Writing the lyrics to those songs is like a really weird, hard puzzle. They are so fucking hard to write. When I do my own I can change the melody. I feel more at liberty to make everything work together and keep changing as I go.
Are you working on the follow-up to Mr. Lemons?
Yeah. I had this period where I did Mr. Lemons and there was Unlucky 7, Secrets of the New Explorers, W.P.A. I had a ton of output, but I had no way of getting it to people, so nobody ever heard any of it (laughter).
W.P.A. was the one where I was like, “Okay I’m going to give the next year of my life and everything I got in the bank to it.” Musically and personally and as far as the joy in that band it was the best experience ever. But it was a strange one. It’s weird.

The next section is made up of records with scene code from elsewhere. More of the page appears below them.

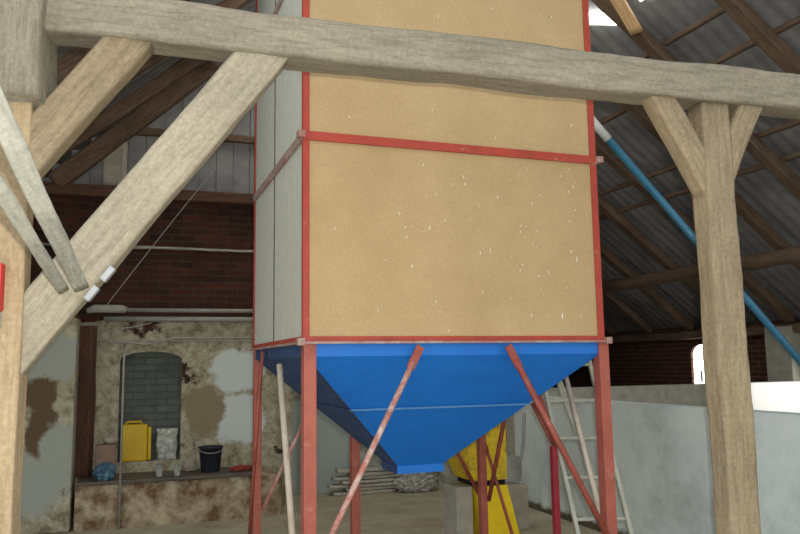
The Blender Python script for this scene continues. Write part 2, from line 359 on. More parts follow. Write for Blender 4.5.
# rear wall left of the silo: plastered masonry with a bricked-up arched window, sheet cladding above
wall_arch('wall_back', 'backwall', 'y', YB, .38, -3.3, .9, 3.5, -.69, .58, .66, 1.2)
wall = bpy.data.objects['wall_back']
struct('wall_buttress', boxes((-3.2, -1.435, 4.1, YB, 0, 2.2), bev=.04), 'backwall', BF)
struct('window_2', wpane('p', 'y', YB+.2, -.69, .58, .66, 1.2, 'bluebrick', .06), 'bluebrick', BF)
struct('wall_rear', boxes((.9, 4.3, 5.35, 5.65, 0, 3.5), (.62, .9, YB+.38, 5.65, 0, 3.5)), 'backwall2', BF)
# vertical weatherboards on the gable above the brick
bm = nb(); x = -3.2; k = 0
while x < 4.2:
    z1 = (min(zl(x), zl(x+.2)) if x < XR else zr(x+.2))+.1; box(bm, x, x+.195, YB+.1+.012*(k % 2), YB+.14+.012*(k % 2), 3.4, z1); x += .2; k += 1
struct('wall_gable_cladding', bm, 'roof', BF)
struct('wall_inner', boxes((4.0, 4.3, 5.65, YG, 0, 3.5)), 'brick', BF)
# wall plates and rails of the rear wall
tag(timber('wall_plate', Bw(-3.1, YB-.06, 3.56), Bw(.9, YB-.06, 3.56), .16, .13, 'redwood', seed=3), 'dark reddish timber plate lying along the top of the rear brick wall', 'beam')
tag(timber('timber_rail', Bw(-2.7, YB+.02, 4.32), Bw(2.4, YB+.02, 4.32), .08, .09, 'darkwood', seed=5), 'thin dark rail across the gable cladding left of the silo', 'beam')
tag(timber('timber_rail', Bw(-3.1, YB-.03, 2.95), Bw(.88, YB-.03, 2.95), .05, .03, 'plank', seed=6), 'narrow pale batten fixed across the rear brick wall above the pipes', 'batten')
tag(timber('gable_strut', Bw(-1.75, YB-.12, 3.62), Bw(-.05, YB-.12, 5.2), .14, .2, 'darkwood', seed=8), 'dark sloping gable timber seen between the two big braces', 'beam')
tag(timber('gable_gap_strip', Bw(-1.13, YB+.0, 3.64), Bw(-1.13, YB+.0, 4.2), .12, .24, 'conc', seed=9), 'pale upright stud for a roof sheet gap behind the upper brace', 'strip')  # pale piece put in for a gap between roof sheets
tag(timber('wall_post', Bw(-1.355, YB-.10, .475), Bw(-1.355, YB-.10, 2.06), .15, .16, 'redwood', seed=10), 'dark reddish upright timber standing on the ledge against the rear wall', 'post')
# roof timbers of the right slope
ords = ['first', 'second', 'third', 'fourth', 'fifth', 'sixth', 'seventh', 'eighth', 'ninth', 'tenth', 'eleventh']
RY = [.96, 2.08, 3.0, 4.05, 5.1, 6.12, 7.2, 8.3, 9.4]
for i, y in enumerate([-1.4, -.2]+RY):
    if i < 2: continue
    tag(timber('rafter', Bw(XR+.05, y, zr(XR+.05)-.05), Bw(7.97, y, zr(7.97)-.05), .15, .12, 'darkwood', seed=20+i),
        'dark rafter under the right roof slope, %s counting from the nearest back into the barn' % ords[i-2], 'rafter', 'rafters of the right roof slope')
bx = [3.15, 4.37, 4.75, 5.57, 5.9]
names = ['highest', 'second highest', 'middle', 'second lowest', 'lowest']
for i, x in enumerate(bx):
    tag(timber('roof_batten', Bw(x, YN+.3, zr(x)+.075), Bw(x, YG-.1, zr(x)+.075), .06, .06, 'darkwood', seed=40+i),
        'thin dark batten lying across the right rafters, %s of the five' % names[i], 'batten', 'battens of the right roof slope')
tag(timber('log_purlin', Bw(6.74, YN+.3, zr(6.74)-.24), Bw(6.74, YG-.1, zr(6.74)-.24), .2, .2, 'darkwood', seed=50, rnd=True, rough=.012), 'thick round log purlin low under the right roof slope', 'purlin')
tag(timber('eaves_plate', Bw(7.925, YN+.3, HE-.14), Bw(7.925, YG-.1, HE-.14), .13, .13, 'darkwood', seed=51), 'dark timber plate along the top of the right brick wall', 'beam')
for i, y in enumerate([1.15, 2.15, 3.15, 4.15]):
    tag(timber('rafter', Bw(XR-.05, y, zl(XR-.05)-.02), Bw(-3.18, y, zl(-3.18)-.02), .1, .15, 'darkwood', seed=60+i),
        'dark rafter under the left roof slope, %s counting from the nearest' % ords[i], 'rafter', 'rafters of the left roof slope')
tag(timber('lit_rafter_end', Bw(3.60, 1.83, zr(3.60)-.13), Bw(4.0, 2.01, zr(4.0)-.13), .13, .04, 'litwood', seed=70, rough=.003, cr=.004), 'bright board painted as the lit end of a rafter beside the silo top', 'board')  # lit end of a dark rafter, its brightness put into the wood colour
# ------------------------------------------------------------------ pens of limewashed concrete
struct('wall_pen_front', boxes((3.3, 3.48, -3.0, 3.7, 0, 1.22)), 'lime', BF)
struct('wall_pen_back', boxes((3.3, 6.45, 3.7, 3.9, 0, 1.285)), 'conc', BF)
struct('wall_pen_white', boxes((6.45, 8.0, 3.7, 3.9, 0, 1.285)), 'white', BF)  # white paint partly stands in for daylight on this end of the wall
struct('trim_1', boxes((7.8, 8.0, 3.95, 4.4, 0, 2.05)), 'conc', BF)
# ------------------------------------------------------------------ rear ledge and its things
def Bl(x, y, z=0, rz=0): return BF @ Mx.Translation((x, y, z)) @ Mx.Rotation(rz, 4, 'Z')
lg = thing('masonry_ledge', 'long grimy masonry ledge with a worn dark top along the rear wall', 'ledge', Bl(-.9, 4.35))
bm = nb(); sec = [(-.25, 0), (-.25, .30), (-.235, .38), (-.20, .43), (.345, .43), (.345, 0)]
xs = [-.5+2.1*i/60 for i in range(61)]; rings = []
for x in xs:
    e = min(1, (1.6-x)/.12) if x > 1.48 else 1; e = sqrt(max(0, 1-(1-e)**2)) if e < 1 else 1
    rings.append([bm.verts.new((x, (y if y > 0 else y*(.5+.5*e))+.02*mnoise.noise(V((x*3, z*4, 1))) if y < .3 else .345, z*(.75+.25*e)+(.012*mnoise.noise(V((x*2.2, 3, y))) if z > 0 else 0))) for y, z in sec])
for a, b_ in zip(rings, rings[1:]):
    for j in range(6): bm.faces.new((a[j], a[(j+1) % 6], b_[(j+1) % 6], b_[j]))
bm.faces.new(rings[0]); bm.faces.new(rings[-1])
obj('ledge_body', bm, 'ledge', lg, Bl(-.9, 4.35))
obj('ledge_top', box(nb(), -.49, 1.35, -.24, .34, .435, .47, bev=.01), 'ledgetop', lg, Bl(-.9, 4.35))
LT = .472
F = Bl(-1.13, 4.4, LT)
tag(obj('concrete_block', box(nb(), -.1, .1, -.12, .12, 0, .34, bev=.02), 'pink', None, F), 'pinkish upright block on the ledge beside the dark post', 'block')
tag(obj('stone', lump(.07, .06, .045, 3), 'stone', None, Bl(-1.09, 4.4, LT+.342), True), 'pale round stone on top of the pinkish block', 'stone')
tag(obj('plastic_bag', lump(.1, .08, .09, 9, .45, 3), 'bluebag', None, Bl(-1.13, 4.2, LT), True), 'crumpled blue plastic bag on the left end of the ledge', 'bag')
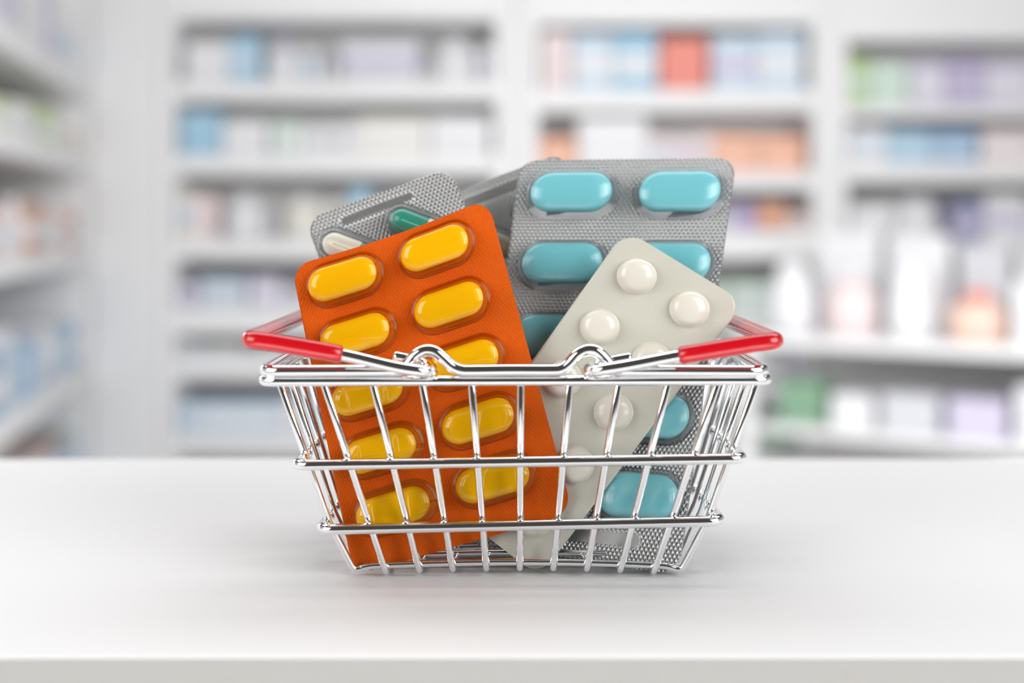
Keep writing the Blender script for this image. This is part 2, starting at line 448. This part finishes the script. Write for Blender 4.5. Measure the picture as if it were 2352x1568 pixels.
pack('o', 'orange foil blister pack of yellow capsules standing in the left of the basket',
     [(669, 610, .325), (1120, 455, .3265), (813, 1321, .3195), (1316, 1178, .321)], 53.7, 79.5, 5.2, M_orange,
     [(u, 7.4+14.75*k, 0.0, 0) for k in range(5) for u in (12.9, 37.6)], 'orange', sag=1.1)
pack('w', 'plain ivory blister pack of round white tablets leaning in front of the blue tablets',
     [(1437, 527, .333), (1710, 694, .334), (1000, 1140, .3285), (1240, 1326, .3205)], 34.1, 84.9, 5.4, M_ivory,
     [(u, 8.9+16.3*k, 0.0, 0) for k in range(5) for u in (8.9, 24.2)], 'white')
pack('b', 'silver blister pack of large light blue tablets standing at the right back',
     [(1193, 368, .356), (1692, 362, .356), (1085, 1262, .3345), (1560, 1318, .3205)], 55.2, 105.1, 5.0, M_silver,
     [(u, 10.1+19.5*k, 0.0, 0) for k in range(5) for u in (14.6, 42.0)], 'blue',
     stripes=[(30, 98.6, 0, 12.5, 1.9)])
pack('l', 'silver blister pack with green and cream capsules behind the orange pack, top corner raised',
     [(700, 504, .347), (1036, 384, .348), (975, 1240, .341), (1310, 1130, .342)], 40.7, 90.6, 5.2, M_silver,
     [(u, 13.6+16.3*k, math.radians(41), f) for k in range(5) for u, f in ((10.4, 0), (29.0, 1))], 'capsule',
     stripes=[(18.7, 3.9, -.02, 9.0, 1.3)])
pack('k', 'rearmost silver blister pack, its corner showing between the green capsules and the blue tablets',
     [(955, 473, .367), (1292, 350, .366), (1185, 1208, .353), (1520, 1095, .352)], 42.0, 91.5, 4.0, M_silver,
     [(u, 15.4+16.3*k, math.radians(41), f) for k in range(5) for u, f in ((14.6, 1), (33.6, 1))], 'capsule',
     stripes=[(21.0, 4.2, -.02, 9.5, 1.6)])

# ---------------------------------------------------------------- pharmacy shelving
M_shelf = noise_mix(mat('white_shelf_board', (.86, .86, .87), .5), 3, .02)
M_back = noise_mix(mat('grey_back_panel', (.78, .765, .76), .7), 3, .06)
ORD = ['first', 'second', 'third', 'fourth', 'fifth', 'sixth', 'seventh', 'eighth', 'ninth', 'tenth', 'eleventh', 'twelfth', 'thirteenth', 'fourteenth', 'fifteenth', 'sixteenth', 'seventeenth', 'eighteenth']
SHN = ['top', 'second', 'third', 'fourth', 'fifth', 'sixth', 'seventh', 'eighth']
_mc = {}
def cmat(rgb):
    k = tuple(int(c+(238-c)*.36) for c in rgb)
    if k not in _mc: _mc[k] = noise_mix(mat('printed_card', srgb(*k), .55), 25, .06)
    return _mc[k]
COL = dict(white=(236, 236, 240), pale_blue=(190, 216, 238), sky_blue=(130, 190, 226), mid_blue=(95, 150, 208), lilac=(196, 186, 220), pale_pink=(240, 214, 216),
           red=(238, 92, 72), orange=(246, 132, 72), peach=(248, 196, 172), cream=(240, 236, 222), mint=(196, 226, 208), green=(150, 190, 90), dark_green=(70, 128, 84),
           grey=(196, 198, 208), tan=(196, 160, 130), brown=(176, 110, 78), navy=(80, 84, 150), violet=(150, 130, 190), plum=(110, 84, 100))
def carton(w_, d_, h_, col, band=None):
    V, Fc = box(-w_/2, w_/2, 0, d_, 0, h_)
    ms = [cmat(COL[col])]; fm = [0]*6
    if band:   # printed band round the lower part of the carton
        z0, z1 = h_*.30, h_*.62
        V = []; Fc = []; fm = []
        zs = [0, z0, z1, h_]
        for z in zs: V += [(-w_/2, 0, z), (w_/2, 0, z), (w_/2, d_, z), (-w_/2, d_, z)]
        for i in range(3):
            for k in range(4):
                Fc.append((i*4+k, i*4+(k+1) % 4, i*4+4+(k+1) % 4, i*4+4+k)); fm.append(1 if i == 1 else 0)
        Fc += [(3, 2, 1, 0), (12, 13, 14, 15)]; fm += [0, 0]
        ms.append(cmat(COL[band]))
    return V, Fc, ms, fm
def product(kind, loc, rz, w_, h_, col, band, label, group, d_=.16):
    """a carton, a bottle with its cap, or a soft pouch"""
    name = {'carton': 'medicine_carton', 'bottle': 'bottle', 'pouch': 'pouch'}[kind]
    if kind == 'carton':
        V, Fc, ms, fm = carton(w_, d_, h_, col, band)
        o = mesh(name, V, Fc, ms, None, smooth=False, fm=fm); bevel(o, .002)
    elif kind == 'bottle':
        r = w_/2
        V, Fc = lathe([(r*.9, 0), (r, h_*.03), (r, h_*.62), (r*.86, h_*.72), (r*.42, h_*.79), (r*.42, h_*.86)], 20, 0, r)
        o = mesh(name, V, Fc, [cmat(COL[col])], None)
        V, Fc = lathe([(r*.5, h_*.82), (r*.5, h_*.98), (r*.44, h_)], 16, 0, r)
        mesh('cap', V, Fc, [cmat(COL[band or 'white'])], o)
    else:
        V = []; Fc = []; n = 10; m_ = 8
        for j in range(m_+1):
            t = j/m_; wj = w_/2*(1-.45*t**2.2)*(.92+.08*math.sin(PI*t)); dj = .05*math.sin(PI*(.15+.8*t))+.004
            for k in range(n*2):
                a = PI*k/n; V.append((wj*math.copysign(abs(math.cos(a))**.7, math.cos(a)), .06+dj*math.sin(a), h_*t))
        for j in range(m_):
            for k in range(n*2): Fc.append((j*2*n+k, j*2*n+(k+1) % (2*n), (j+1)*2*n+(k+1) % (2*n), (j+1)*2*n+k))
        Fc.append(tuple(range(2*n))[::-1]); Fc.append(tuple(m_*2*n+k for k in range(2*n)))
        o = mesh(name, V, Fc, [cmat(COL[col])], None)
    o.location = loc; o.rotation_euler = (0, 0, rz)
    tag(o, label, {'carton': 'box', 'bottle': 'bottle', 'pouch': 'pouch'}[kind], group)
    return o

YS = 5.0
zpy = lambda py, Y=YS: EYE-(py-520)/F*Y
xpx = lambda px, Y=YS: (px-1176)/F*Y
def unit(label, x0, x1, boards, side=(.07, .07), depth=.42, th=None):
    cx = (x0+x1)/2
    root = empty('shelving_unit', (cx, YS, 0)); tag(root, label, 'shelves', 'white shelving along the back')
    def add(n, b, m):
        V, Fc = box(*b); o = mesh(n, [(v[0]-cx, v[1]-YS, v[2]) for v in V], Fc, [m], root, smooth=False); bevel(o, .004); return o
    zt = zpy(boards[0][0])
    add('side_panel', (x0-side[0], x0, YS-.01, YS+depth, 0, 2.25), M_shelf); add('side_panel', (x1, x1+side[1], YS-.01, YS+depth, 0, 2.25), M_shelf)
    add('back_panel', (x0, x1, YS+depth-.02, YS+depth, .05, 2.24), M_back)
    for t, b in boards: add('shelf', (x0, x1, YS, YS+depth-.02, zpy(b), zpy(t)), M_shelf)
    return root
A_b = [(-130, -78+120), (186, 232), (356, 402), (548, 596), (704, 770), (826, 874), (1000, 1044)]
A_b[0] = (-60, 46)
B_b = [(-60, 56), (206, 256), (392, 436), (530, 596), (720, 770), (880, 930), (1030, 1080)]
C_b = [(-60, 94), (238, 270), (372, 420), (556, 604), (740, 790), (900, 950), (1040, 1090)]
unit('white shelving bay left of centre behind the counter', xpx(402), xpx(1138), A_b, (.06, .079))
unit('white shelving bay in the middle behind the blue tablets', xpx(1236), xpx(1866), B_b, (.0788, .065))
unit('white shelving bay at the right edge behind the display table', xpx(1946), xpx(2620), C_b, (.066, .07))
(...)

The weird thing about these days is I’m starting from scratch again. I’m really lucky to be able to start from scratch, and if I’m gone half the year I can make a living. But it’s really weird to start again. I got a booking agent and there’s a publicist I hire on occasion, but aside from that I’m everything else. I’m the Webmaster; I do the manufacturing; I’m the art director and I run all the social media and I have one fan, Laura, who does a little data entry for me. I’m starting from scratch again at 41 (laughter). It’s a heavy thing to do every time you do a record.
I hate to say this, but I have to go. I’ve been circling the block for a meeting. We’re taking advantage of the new interest rates and refinancing our house. Is there any closing question?
Yeah, how did the sofa concerts come about?
Evan Lowenstein sat me down one day - we were at a songwriting conference - and he kind of forced me to do one. He was like here, “We hook it up. We turn it on. People show up. We do a concert with fifteen minutes notice and you made twenty bucks sitting in front of a laptop making an ass of yourself.” Oh, I can do that. That’s great.
I love Stageit. It’s a great service, and he’s come up with a really smart system and implemented it pretty well. I think it’s pretty brilliant. It really helps me stay home. It enables me to book a few less shows and to be able to be with my family more, which is pretty phenomenal.